Julian Assange’s The World Tomorrow was broadcast by the RT (Russia Today) network.  It was started by the Russian government for its own purposes, and for that reason should be regarded with skepticism, but it also provides information and ideas not available through the established U.S. TV networks.  In the same way, the Voice of America is an agent of the U.S. government, but provides information to Russians they might not get from their domestic broadcasters.  When I was younger, I never thought I would ever make this comparison, but times have changed.

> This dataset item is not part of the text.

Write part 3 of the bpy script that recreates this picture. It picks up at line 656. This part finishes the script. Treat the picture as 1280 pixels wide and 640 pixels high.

Julian Assange and the cypherpunks (2)

June 12, 2012

We live in a world in which information about the private lives of individual citizens is becoming increasingly available to powerful organizations and to governments, and in which the activities of powerful organizations and citizens are increasingly hidden from individual citizens.  Julian Assange, the founder of Wikileaks, sought to penetrate the secrecy of powerful organizations and governments.  The cypherpunk movement sought to protect the privacy of individuals through creation and distribution of cryptography.

Assange, on his The World Tomorrow program, interviewed three leading lights of the cypherpunk movement, Andy Muller-Maguhn, a member of the Chaos Computer Club, a German hacker association; Jacob Applebaum, an independent security researcher involved in the Tor project to create an online anonymity system; and Jérémie Zimmerman, co-founder of the French La Quadrature du Net, which advocates free communication on the Internet.

Assange is under house arrest in Britain, facing deportation to Sweden to face charges of sexual misconduct, from which he fears deportation to the United States to faces charges of espionage.  Yet he manages to attract a wide array of fascinating characters to his weekly TV program, people I don’t think I’d get to see otherwise, and he seems to be having a good time doing it.